'''
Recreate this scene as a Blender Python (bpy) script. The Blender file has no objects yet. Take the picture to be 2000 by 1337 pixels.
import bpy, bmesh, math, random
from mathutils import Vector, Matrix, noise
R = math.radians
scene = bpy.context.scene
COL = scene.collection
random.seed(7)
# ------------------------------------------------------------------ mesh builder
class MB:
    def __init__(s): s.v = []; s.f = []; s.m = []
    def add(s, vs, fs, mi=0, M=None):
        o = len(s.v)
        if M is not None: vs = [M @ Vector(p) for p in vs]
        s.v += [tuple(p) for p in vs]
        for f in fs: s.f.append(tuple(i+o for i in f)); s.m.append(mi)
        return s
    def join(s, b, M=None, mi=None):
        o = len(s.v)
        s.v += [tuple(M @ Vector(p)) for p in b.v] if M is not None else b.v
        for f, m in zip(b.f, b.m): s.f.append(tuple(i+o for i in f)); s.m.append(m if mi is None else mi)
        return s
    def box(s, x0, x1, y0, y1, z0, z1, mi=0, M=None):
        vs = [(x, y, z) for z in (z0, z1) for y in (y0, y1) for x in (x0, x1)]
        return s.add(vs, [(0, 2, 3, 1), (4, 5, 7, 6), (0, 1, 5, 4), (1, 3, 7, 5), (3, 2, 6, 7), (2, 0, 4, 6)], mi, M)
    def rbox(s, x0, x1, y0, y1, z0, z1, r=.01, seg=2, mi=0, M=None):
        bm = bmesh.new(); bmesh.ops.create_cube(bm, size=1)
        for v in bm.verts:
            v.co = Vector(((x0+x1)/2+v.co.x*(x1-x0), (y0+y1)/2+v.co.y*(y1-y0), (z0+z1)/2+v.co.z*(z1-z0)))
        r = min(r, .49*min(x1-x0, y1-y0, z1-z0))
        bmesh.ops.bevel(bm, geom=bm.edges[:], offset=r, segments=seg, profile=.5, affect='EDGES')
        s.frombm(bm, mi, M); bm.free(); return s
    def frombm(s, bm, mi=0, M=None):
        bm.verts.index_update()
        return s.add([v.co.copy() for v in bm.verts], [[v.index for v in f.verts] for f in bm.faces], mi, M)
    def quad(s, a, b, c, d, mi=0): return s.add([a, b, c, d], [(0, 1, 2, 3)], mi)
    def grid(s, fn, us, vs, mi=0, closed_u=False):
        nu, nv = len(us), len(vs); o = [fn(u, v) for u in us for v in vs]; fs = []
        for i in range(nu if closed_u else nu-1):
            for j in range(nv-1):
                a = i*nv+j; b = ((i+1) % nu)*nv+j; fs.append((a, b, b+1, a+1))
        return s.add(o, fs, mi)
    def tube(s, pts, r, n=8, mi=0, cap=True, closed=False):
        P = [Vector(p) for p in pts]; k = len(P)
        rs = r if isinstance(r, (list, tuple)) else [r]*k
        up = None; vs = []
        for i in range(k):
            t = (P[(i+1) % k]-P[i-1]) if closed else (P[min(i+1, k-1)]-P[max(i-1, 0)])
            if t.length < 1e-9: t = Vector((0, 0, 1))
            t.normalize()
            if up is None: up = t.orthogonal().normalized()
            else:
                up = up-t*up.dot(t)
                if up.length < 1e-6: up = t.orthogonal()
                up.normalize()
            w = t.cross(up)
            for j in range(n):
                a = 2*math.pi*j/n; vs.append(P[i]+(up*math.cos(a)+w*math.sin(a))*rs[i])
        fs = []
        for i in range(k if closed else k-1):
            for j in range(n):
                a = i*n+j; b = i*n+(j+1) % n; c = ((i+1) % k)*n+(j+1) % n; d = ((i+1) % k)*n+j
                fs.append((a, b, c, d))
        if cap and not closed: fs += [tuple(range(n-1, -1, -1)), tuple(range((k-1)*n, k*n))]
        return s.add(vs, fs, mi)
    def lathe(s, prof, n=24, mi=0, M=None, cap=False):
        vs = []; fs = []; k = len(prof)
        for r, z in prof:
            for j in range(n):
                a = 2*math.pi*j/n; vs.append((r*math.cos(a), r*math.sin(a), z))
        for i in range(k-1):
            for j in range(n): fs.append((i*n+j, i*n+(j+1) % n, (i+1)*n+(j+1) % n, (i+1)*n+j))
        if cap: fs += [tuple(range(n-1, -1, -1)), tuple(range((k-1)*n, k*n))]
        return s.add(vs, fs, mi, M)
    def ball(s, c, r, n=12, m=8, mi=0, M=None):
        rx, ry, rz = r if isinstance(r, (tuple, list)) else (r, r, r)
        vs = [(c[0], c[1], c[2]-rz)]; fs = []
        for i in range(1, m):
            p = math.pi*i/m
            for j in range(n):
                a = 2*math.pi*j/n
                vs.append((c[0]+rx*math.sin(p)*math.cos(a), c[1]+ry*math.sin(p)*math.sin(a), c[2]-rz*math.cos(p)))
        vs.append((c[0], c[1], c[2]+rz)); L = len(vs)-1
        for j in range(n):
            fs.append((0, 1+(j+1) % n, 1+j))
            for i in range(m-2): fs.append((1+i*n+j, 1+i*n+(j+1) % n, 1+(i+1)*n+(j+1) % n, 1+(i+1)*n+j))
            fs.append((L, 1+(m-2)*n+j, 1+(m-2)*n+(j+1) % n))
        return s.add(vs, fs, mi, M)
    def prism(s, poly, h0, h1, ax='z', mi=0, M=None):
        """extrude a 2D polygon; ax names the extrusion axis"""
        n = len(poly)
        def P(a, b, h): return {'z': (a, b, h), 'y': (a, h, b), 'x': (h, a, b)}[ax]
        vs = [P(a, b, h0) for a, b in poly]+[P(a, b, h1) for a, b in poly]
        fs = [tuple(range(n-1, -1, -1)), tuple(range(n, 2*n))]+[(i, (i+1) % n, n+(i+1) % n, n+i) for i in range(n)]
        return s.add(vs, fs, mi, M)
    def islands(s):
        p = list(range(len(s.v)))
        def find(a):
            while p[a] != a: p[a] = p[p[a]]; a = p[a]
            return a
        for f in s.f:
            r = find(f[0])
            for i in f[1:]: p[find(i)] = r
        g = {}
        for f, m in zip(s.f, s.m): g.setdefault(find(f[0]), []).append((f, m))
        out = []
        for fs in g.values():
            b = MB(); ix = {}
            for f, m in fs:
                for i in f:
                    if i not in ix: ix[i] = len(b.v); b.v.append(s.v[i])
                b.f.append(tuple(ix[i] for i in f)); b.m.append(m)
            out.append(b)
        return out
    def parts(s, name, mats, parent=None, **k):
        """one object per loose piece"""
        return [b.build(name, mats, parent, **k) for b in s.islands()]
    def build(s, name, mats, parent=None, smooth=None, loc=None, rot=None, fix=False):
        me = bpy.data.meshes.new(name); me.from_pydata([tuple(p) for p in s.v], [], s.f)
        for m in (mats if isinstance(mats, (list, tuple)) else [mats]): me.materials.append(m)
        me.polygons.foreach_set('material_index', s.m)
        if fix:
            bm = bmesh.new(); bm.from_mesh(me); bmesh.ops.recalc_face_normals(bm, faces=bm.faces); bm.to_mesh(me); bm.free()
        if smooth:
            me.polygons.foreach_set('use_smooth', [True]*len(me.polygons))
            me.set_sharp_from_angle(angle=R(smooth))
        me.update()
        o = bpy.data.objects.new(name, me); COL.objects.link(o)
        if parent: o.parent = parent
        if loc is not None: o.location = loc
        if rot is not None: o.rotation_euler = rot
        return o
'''
* **Task prompt**:
Copy in full each line that holds the word "objects".

* **Solution to the problem**:
Recreate this scene as a Blender Python (bpy) script. The Blender file has no objects yet. Take the picture to be 2000 by 1337 pixels.
        o = bpy.data.objects.new(name, me); COL.objects.link(o)